This is a variation of the above example. A similar case was introduced and long discussed when the group of people who started this whole NAT implementation thing discussed the aspects of NAT and what features we would like to have and so on. Unfortunately I was the only one left to do the implementation after months of heated Email discussions, although I really don't want to blame anyone for this; for me it serves as a (University) project I have to do anyway while the others already used lots of their spare time during the discussions.
The situation is basically the same as above, we only add something: There is a third network, using 138.20.0.0 addresses in this example, let's call it Net C. The tricky thing is Net A and Net C have already been connected using the router that now is our NAT-router and all the people in both networks have become used to the other networks IPs so that they are hardwired not just in the brains of the people but also in lots of code, e.g. in firewall rules in subnetwork-firewalls (where using DNS is a bad idea since DNS can be spoofed), or in /etc/hosts files. To summarize, whatever the reasons may be, Net C wants to continue talking to Net A using the 10.1.0.0 addresses and Net A people want to say 138.20.x.y to Net C-hosts.
This does not sound that complicated and it indeed is not, but I want to use it to show two different ways to solve the problem, one is using the packet matching code and the other one is to use a completely virtual address space. We have already had a completely virtual address space in the example above, but in this example if Net C connects to Net A using Net A's real IPs this is simple routing, I will make it more complicated for the examples sake. Note that it will be unnecessarily complicated for the real world, but this is an example used for demonstration.
Again, when we look at the routing table in the figure above there is not a single real world IP in it. This time the situation is different from the first example, though, since Net A needs to use the real IPs of Net C while in the above example all cross-network communication was done using virtual IPs.

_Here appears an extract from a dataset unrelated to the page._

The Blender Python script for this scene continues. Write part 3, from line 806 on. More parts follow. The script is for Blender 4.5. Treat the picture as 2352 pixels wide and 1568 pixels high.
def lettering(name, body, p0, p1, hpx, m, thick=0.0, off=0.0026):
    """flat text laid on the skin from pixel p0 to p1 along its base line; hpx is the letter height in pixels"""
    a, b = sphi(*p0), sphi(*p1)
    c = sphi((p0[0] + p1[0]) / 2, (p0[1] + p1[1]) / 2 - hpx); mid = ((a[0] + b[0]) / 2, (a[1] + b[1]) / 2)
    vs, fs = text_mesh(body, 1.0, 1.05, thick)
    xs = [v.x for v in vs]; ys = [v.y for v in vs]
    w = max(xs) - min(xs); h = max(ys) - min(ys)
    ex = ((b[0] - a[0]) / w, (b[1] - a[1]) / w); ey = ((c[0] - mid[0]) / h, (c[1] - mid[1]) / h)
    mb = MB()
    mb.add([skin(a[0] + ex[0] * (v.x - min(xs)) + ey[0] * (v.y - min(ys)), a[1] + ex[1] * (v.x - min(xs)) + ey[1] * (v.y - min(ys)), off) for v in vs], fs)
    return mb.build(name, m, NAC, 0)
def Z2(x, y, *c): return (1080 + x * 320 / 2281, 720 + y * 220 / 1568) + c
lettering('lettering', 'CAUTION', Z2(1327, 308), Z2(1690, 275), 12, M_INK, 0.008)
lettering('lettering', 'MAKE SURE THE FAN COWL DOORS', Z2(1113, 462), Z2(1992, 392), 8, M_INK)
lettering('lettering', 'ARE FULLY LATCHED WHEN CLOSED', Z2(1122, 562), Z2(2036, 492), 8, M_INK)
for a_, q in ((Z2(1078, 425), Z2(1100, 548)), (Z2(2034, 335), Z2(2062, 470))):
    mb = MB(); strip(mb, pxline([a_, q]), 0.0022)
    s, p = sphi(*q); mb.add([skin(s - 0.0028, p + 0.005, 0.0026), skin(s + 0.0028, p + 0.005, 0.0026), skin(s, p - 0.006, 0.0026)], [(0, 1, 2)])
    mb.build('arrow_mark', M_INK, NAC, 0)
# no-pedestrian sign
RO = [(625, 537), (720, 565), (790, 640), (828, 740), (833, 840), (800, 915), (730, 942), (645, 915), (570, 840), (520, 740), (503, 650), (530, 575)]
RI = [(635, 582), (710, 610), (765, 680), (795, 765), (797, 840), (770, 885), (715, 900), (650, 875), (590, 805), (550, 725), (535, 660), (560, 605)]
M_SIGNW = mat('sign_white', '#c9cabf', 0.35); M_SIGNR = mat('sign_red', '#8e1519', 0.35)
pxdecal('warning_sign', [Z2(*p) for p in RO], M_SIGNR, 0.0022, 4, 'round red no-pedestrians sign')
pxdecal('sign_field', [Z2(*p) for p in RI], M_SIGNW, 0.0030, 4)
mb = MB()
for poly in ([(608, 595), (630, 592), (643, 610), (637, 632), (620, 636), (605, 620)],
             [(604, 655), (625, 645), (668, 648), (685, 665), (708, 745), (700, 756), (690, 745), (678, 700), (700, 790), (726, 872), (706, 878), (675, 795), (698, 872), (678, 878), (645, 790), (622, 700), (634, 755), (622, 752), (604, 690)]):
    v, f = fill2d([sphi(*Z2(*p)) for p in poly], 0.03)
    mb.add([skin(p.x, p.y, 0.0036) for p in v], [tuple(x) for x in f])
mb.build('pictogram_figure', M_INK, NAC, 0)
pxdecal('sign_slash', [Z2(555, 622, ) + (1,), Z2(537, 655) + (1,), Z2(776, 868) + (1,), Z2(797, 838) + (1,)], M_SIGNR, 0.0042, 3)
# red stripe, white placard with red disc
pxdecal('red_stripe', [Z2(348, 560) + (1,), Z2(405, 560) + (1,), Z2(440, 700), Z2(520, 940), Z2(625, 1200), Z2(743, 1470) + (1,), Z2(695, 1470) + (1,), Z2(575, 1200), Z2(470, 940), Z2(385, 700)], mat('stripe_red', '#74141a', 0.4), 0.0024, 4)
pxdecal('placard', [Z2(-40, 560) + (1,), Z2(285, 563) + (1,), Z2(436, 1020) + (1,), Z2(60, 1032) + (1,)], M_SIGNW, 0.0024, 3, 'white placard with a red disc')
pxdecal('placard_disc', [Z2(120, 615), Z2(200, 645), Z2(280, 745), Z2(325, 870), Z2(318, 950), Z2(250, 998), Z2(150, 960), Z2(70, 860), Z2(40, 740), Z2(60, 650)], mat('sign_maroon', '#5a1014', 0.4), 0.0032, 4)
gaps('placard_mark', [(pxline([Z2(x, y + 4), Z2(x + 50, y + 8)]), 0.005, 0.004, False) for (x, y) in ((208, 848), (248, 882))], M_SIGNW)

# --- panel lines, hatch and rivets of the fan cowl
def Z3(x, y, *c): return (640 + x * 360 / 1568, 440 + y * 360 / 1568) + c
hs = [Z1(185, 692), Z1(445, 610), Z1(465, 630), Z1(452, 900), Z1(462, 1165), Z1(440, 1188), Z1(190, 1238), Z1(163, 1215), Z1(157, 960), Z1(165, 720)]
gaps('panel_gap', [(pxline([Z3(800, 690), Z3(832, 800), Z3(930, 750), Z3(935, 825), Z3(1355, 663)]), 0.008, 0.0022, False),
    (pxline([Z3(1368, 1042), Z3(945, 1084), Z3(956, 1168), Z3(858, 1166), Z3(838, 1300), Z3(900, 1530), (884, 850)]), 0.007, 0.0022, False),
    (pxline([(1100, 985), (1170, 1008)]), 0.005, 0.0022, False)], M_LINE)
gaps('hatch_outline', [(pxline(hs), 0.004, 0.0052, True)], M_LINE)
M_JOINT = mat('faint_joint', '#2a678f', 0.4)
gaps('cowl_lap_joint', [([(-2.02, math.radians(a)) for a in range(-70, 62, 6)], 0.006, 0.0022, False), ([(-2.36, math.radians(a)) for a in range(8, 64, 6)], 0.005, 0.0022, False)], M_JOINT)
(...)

At first the rules to create the virtual address space for the NAT router:
ipnatadm -I -b -W eth0 -S 10.1.0.0/16 -M 10.2.0.0/16
ipnatadm -I -b -W eth1 -S 10.1.0.0/16 -M 10.3.0.0/16
ipnatadm -I -b -W eth2 -S 138.201.0.0/16 -M 10.4.0.0/16
And now the rules needed for the 'specials' in this setup:
Net A wants to address Net C using 138.20.0.0, so convert this destination
address to Net C's virtual addresses for routing:
ipnatadm -I -b -W eth0 -D 138.20.0.0/16 -N 10.4.0.0/16
Net C wants to see Net A as 10.1.0.0:
ipnatadm -I -b -W eth2 -D 10.1.0.0/16 -N 10.2.0.0/16
Now
The number of rules doubles when we don't use bidirectional rules, which would make it even clearer what translations happen when and where, but would be more difficult to read. As long as the code used for bidirectional rules works as expected we can just rely on it to make our life and specifying NAT rules easier, because one thing is clear for me after writing both lots of firewall- and NAT-rules: debugging less than ten NAT-rules is more difficult than debugging 100 firewall rules, tcpdump was the tool I used most often.